The Federal Reserve Balance Sheet Is Growing Again

Since the Federal Reserve announced the resumption of quantitative easing (QE) in December, the central bank has expanded its balance sheet by over $200 billion.

During QE, the central bank buys U.S. Treasuries and/or mortgage-backed securities on the open market with money created out of thin air. This represents artificial demand for Treasuries, driving interest rates lower than they would otherwise be, enabling the federal government to borrow more at a lower interest rate than it could if the Fed didn’t have its big fat thumb on the market.

On the other side of the equation, QE is inherently inflationary. The Fed injects newly created money into the financial system as it purchases these assets. An increase in the money supply is, by definition, inflation.

Since the Federal Reserve is effectively turning U.S. government debt into cash, this process is sometimes referred to as debt monetization.

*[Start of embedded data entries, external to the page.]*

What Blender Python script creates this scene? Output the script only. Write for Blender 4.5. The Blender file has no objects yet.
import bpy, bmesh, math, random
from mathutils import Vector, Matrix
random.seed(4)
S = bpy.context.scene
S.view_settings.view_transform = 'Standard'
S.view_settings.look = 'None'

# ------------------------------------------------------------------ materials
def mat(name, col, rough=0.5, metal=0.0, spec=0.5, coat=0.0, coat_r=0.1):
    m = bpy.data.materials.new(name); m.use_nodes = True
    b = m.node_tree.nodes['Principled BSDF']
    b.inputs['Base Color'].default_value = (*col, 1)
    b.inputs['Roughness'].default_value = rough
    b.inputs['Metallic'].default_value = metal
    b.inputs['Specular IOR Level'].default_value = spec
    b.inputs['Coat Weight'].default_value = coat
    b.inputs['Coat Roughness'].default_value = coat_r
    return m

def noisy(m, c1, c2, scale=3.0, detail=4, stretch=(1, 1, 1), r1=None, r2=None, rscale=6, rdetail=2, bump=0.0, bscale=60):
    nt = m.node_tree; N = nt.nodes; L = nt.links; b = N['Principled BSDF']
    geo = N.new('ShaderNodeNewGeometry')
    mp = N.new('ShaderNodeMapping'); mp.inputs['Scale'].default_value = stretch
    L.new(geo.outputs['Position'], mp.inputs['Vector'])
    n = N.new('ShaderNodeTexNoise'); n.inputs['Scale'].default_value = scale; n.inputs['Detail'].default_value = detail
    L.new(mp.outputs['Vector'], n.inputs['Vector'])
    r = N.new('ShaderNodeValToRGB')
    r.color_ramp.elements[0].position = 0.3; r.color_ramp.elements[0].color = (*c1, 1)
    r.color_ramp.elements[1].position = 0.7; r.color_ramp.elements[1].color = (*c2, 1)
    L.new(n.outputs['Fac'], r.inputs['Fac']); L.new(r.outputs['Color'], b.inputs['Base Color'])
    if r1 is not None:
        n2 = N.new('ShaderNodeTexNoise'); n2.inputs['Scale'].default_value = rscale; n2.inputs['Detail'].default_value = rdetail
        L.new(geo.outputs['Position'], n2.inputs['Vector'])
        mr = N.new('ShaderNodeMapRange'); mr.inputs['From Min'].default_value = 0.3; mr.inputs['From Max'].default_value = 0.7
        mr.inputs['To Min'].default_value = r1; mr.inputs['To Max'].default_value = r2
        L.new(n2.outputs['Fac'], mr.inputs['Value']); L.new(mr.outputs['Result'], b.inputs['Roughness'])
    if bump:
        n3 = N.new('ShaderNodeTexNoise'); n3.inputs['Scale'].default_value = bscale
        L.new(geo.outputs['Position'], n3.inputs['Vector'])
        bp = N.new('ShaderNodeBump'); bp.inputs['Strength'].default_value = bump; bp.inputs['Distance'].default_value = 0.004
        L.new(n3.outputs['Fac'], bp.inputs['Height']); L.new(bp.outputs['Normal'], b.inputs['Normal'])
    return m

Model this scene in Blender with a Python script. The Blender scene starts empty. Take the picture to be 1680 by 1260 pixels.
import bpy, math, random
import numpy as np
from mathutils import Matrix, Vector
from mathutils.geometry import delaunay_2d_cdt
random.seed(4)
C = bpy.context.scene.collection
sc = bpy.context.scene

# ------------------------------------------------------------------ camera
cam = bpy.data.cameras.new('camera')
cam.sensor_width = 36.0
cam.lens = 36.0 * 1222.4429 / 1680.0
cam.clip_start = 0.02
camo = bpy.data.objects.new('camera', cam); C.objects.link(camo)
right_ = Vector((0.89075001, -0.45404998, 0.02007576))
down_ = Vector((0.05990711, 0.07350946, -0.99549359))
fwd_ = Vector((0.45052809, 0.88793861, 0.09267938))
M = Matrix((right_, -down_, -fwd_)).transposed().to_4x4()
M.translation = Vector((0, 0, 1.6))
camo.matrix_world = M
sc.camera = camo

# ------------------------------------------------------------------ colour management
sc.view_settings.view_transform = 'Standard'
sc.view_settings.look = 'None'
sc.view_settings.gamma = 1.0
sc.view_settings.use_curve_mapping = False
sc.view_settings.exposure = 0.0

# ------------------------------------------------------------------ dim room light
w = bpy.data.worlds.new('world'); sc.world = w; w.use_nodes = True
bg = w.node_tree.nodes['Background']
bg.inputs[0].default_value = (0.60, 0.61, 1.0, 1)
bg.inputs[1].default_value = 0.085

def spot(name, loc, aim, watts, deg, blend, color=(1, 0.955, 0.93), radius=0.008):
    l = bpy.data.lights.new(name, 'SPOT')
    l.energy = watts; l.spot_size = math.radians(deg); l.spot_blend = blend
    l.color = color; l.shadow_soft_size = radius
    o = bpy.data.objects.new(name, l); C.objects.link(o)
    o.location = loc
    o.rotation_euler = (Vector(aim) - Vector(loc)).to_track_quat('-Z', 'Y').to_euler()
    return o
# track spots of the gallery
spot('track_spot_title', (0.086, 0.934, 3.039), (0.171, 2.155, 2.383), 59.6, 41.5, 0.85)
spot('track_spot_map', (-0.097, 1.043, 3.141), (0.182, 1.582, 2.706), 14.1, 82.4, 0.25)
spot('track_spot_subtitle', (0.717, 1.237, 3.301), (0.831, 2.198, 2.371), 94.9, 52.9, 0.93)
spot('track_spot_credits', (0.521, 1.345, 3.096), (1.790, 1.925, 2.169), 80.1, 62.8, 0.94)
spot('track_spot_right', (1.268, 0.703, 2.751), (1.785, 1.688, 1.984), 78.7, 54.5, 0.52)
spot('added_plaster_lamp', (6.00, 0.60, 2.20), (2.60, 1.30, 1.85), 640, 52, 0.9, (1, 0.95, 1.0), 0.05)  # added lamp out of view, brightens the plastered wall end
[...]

When the Fed announced it would end balance sheet reduction, effective December 1, at its October 2025 meeting, I wondered out loud if the central bankers were about to restart QE.

Sure enough, it did.

At the December meeting (Dec. 10), the FOMC announced plans to purchase $40 million in Treasury Bills that week (Bills are short-term Treasuries that mature in one year or less). From that point, the FOMC statement said, purchases will “remain elevated for a few months” before they are “significantly reduced.

Nearly five months later, we’re still waiting for that “significant reduction.”